Barbara uses various materials – paint, collage and stitching – to create artworks that draw inspiration from the world around her

By Anna-Rhesa Versola | Photography by John Michael Simpson
Barbara Lee Smith grew up to defy the expectations of her post-World War II generation when women were not encouraged to become independent professionals.
“The idea that at some point in my life I would travel around the world to teach and show my work – I hadn’t a clue that that would ever even be a possibility,” she says. “So, I look back on it and think, ‘Wow, I got lucky along the way.’”
Barbara uses various materials – paint, collage and stitching – to create her abstract artworks. Her favorite textile is Lutradur, an industrial interfacing material used to back automobile upholstery as one of its different applications, which is made in Durham by Freudenberg Performance Materials. “It looks like rice paper,” she says. “It’s tough as nails.”
Barbara finds inspiration in liminal spaces where edges meet and colors mingle, like when tides swell and retreat, and she walks along wet sands and sees what is left behind. She translates her feelings of connection to nature with layers of painted and fused nonwoven fibers.
“I’ve just found that the materials and color are very important to me,” she says. “One of the things I love about working with textiles is that you have extraordinary variety in colors because of different kinds of threads, different kinds of interactions of the threads with the painted fabric.”
Rather than use a paintbrush, Barbara “draws” with the needle of a vintage Legacy 1 quilting machine she calls “the monster.” She considers the different painted scraps “brushstrokes.”

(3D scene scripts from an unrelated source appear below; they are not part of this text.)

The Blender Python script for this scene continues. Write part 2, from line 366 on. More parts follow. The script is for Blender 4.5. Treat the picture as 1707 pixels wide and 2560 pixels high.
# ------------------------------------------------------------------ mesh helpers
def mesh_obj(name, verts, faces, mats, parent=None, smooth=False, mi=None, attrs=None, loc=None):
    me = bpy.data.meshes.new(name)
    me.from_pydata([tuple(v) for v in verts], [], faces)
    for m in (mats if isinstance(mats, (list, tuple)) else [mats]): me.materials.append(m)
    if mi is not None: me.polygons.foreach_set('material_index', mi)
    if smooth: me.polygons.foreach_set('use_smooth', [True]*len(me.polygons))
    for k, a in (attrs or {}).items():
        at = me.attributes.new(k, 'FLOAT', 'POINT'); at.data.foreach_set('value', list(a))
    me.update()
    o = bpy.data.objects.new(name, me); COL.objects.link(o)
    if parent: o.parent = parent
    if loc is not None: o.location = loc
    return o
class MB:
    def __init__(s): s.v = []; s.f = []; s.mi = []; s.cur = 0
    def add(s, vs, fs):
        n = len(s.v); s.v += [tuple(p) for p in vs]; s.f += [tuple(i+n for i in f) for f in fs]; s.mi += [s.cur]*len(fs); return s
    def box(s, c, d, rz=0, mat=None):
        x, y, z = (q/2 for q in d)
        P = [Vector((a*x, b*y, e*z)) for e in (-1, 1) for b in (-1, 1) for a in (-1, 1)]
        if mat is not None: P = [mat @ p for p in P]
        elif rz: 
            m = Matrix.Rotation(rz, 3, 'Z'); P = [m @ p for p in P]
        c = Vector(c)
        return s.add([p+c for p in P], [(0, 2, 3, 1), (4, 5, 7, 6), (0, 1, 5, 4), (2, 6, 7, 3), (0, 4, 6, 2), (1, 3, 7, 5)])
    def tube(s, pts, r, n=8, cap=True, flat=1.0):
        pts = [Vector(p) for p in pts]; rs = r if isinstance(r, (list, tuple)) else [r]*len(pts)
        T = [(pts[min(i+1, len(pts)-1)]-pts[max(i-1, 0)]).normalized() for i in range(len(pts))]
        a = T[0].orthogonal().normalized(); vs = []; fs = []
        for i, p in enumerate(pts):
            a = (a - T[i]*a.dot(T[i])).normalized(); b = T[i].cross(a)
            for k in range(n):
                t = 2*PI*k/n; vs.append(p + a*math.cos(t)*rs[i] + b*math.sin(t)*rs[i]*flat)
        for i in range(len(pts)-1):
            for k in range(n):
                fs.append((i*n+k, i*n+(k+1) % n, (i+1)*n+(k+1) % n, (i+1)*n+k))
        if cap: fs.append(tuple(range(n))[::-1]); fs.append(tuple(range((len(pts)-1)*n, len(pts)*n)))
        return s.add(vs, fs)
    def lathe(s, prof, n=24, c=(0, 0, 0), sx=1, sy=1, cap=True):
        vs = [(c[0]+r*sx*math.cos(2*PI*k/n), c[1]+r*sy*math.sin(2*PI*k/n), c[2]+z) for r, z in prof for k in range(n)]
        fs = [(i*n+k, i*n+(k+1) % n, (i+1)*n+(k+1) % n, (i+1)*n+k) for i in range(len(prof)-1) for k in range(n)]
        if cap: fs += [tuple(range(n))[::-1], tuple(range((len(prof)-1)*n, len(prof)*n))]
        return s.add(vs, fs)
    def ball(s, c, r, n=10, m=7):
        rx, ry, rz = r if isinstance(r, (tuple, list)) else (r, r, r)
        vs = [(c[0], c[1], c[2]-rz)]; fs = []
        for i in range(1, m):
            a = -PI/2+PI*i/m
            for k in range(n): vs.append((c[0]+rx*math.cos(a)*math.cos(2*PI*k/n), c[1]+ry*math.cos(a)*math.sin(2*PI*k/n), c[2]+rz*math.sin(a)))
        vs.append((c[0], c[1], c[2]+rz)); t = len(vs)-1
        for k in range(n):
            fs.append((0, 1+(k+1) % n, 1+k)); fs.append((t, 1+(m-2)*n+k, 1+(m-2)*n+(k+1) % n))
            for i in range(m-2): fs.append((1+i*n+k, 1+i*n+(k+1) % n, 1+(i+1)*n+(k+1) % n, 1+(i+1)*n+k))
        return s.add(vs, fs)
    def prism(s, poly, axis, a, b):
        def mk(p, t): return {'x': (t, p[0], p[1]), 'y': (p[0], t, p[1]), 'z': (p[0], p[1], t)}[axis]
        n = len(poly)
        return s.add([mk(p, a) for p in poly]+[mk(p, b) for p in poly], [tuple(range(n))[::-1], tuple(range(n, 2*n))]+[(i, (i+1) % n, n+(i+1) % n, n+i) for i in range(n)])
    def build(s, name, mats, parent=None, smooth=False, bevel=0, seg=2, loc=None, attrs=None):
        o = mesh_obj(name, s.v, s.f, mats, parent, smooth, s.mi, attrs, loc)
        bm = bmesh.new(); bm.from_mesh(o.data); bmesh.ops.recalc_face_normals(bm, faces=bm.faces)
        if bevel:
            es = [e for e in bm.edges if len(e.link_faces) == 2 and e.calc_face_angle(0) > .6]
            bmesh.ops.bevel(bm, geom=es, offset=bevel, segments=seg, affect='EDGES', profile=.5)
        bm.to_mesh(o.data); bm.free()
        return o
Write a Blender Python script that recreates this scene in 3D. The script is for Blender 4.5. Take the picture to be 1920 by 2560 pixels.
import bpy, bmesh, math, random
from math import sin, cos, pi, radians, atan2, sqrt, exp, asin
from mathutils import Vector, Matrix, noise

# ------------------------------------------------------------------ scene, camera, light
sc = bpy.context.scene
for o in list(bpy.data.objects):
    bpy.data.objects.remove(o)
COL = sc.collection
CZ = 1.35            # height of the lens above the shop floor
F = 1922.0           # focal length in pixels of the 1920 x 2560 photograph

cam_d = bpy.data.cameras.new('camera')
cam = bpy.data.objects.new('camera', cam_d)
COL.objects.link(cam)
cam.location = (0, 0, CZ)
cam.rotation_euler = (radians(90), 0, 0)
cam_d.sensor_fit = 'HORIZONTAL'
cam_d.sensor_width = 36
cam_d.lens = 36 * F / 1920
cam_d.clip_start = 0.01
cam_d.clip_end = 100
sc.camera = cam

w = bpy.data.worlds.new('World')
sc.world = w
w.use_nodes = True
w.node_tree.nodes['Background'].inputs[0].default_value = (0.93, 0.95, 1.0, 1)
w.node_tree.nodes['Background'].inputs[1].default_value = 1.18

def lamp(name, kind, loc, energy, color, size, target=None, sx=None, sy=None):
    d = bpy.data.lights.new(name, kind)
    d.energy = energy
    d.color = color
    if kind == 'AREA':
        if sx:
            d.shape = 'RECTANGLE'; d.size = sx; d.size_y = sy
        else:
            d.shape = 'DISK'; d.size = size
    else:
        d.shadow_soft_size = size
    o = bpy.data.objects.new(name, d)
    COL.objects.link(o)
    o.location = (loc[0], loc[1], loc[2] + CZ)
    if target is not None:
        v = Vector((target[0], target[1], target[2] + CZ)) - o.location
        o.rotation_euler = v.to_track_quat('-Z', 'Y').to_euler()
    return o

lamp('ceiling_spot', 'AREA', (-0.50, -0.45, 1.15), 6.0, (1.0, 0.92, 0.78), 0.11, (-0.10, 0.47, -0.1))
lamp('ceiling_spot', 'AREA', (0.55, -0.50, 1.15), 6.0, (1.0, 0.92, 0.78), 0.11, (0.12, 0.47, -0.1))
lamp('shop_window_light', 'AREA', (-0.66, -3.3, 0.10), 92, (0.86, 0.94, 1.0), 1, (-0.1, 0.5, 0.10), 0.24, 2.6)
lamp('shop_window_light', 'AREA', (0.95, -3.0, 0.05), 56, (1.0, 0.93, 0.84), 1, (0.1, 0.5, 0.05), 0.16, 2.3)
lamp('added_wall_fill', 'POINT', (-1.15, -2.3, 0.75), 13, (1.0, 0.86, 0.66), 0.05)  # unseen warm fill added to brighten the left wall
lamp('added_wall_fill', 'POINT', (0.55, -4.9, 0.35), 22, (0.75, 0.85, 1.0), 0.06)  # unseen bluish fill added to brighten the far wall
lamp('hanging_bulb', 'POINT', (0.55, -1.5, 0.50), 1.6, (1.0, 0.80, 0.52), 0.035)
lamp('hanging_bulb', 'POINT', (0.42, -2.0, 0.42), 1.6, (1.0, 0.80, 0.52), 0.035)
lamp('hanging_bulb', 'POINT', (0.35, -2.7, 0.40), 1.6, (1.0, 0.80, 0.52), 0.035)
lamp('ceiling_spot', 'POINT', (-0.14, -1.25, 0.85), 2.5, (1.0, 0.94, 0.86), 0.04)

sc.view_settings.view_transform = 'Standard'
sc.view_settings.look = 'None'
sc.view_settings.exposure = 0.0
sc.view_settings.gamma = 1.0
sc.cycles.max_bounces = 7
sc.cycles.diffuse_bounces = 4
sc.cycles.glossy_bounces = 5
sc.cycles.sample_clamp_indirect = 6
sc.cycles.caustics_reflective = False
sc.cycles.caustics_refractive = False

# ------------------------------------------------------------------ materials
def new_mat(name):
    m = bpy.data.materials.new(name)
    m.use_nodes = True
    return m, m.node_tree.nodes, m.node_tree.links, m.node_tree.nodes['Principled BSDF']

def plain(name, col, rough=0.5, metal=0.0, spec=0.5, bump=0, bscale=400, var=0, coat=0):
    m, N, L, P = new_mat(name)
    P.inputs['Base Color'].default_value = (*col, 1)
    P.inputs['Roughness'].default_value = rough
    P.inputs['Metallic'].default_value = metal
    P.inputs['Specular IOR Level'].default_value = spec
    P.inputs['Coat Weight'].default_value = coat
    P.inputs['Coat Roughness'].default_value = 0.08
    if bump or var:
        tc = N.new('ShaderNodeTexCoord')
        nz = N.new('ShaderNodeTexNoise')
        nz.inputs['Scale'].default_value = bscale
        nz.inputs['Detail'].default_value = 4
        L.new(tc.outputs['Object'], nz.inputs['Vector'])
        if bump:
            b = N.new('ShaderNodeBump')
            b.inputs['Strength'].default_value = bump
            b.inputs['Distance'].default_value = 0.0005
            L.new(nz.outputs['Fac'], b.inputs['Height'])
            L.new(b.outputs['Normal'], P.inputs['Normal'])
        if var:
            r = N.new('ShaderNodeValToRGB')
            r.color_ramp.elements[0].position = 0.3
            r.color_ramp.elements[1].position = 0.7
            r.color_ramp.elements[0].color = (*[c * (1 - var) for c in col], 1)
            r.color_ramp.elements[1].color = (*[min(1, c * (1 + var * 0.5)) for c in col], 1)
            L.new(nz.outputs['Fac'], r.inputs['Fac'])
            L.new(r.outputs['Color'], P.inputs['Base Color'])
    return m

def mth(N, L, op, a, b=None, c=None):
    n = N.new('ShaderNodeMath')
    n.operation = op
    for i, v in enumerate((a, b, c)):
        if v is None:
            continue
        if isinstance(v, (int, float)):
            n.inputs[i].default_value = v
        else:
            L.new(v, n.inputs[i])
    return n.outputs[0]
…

“The machine is a huge part of the construction of the work, because it both literally and visually holds everything together,” she says. Barbara has lost count of the miles of thread she has used for her projects over the years. The effect can be mesmerizing, like a topographical map of color and depth.

“People want to get close to [see] the work, and that’s the way I construct the work,” she says. Like the ebb and flow of water, Barbara approaches her studio wall, pins a painted fragment and steps back to have a look. She repeats this dance until her composition speaks to her. “And that’s the way people do,” she says. “They come up, and they go, ‘Oh, wait a minute, it’s not paper. Oh, it’s not painting, what is it?’ And then they back up. I like that.”
Inside her light-filled loft apartment at the American Tobacco Campus, Barbara experiments with ideas and compositions, pulling scraps of material from her extensive collection of leftovers from earlier works. A large, finished piece covers the wall above her sofa. Light from the window reveals the texture of layers held together by sinuous lines of colored thread. “Go ahead,” she says, encouraging a tactile connection to the piece. “You can’t hurt it.
“Some works lend themselves to look more like water or sand or rocks or hills or grasses or sky,” she says. “I work to share my ideas about life in general and the importance of nature and healing, and to get people out of whatever is going on for a little while, and allow [them] to have a whole different moment or two, or three, of engagement. I mean, taking a deep breath, just seeing something in a new way. I think it’s big; it’s important.”
Oh, to be surrounded by art; I am surrounded by friends.
Barbara Lee Smith
A Portrait of the Artist
Barbara was the youngest of three siblings born to a minister father and a church secretary mother. She grew up in different cities where coastal landscapes imprinted on her subconscious. One memorable home, originally built as a private gambling clubhouse, was a 23-room Victorian manse just six blocks from the ocean in Cape May, New Jersey. Her parents bought the home in 1949 and converted it into a summer rooming house. That same year, Barbara saw a Life magazine article about Jackson Pollock. “That left an impression,” she says.
After raising a blended family with her late husband, John Melvin “Mel” Smith, Barbara earned her master’s in mixed media at Northern Illinois University. In 1991, she published a book, “Celebrating the Stitch: Contemporary Embroidery of North America.” Her finished pieces hang in many esteemed places, including the Renwick Gallery of the Smithsonian American Art Museum in Washington, D.C.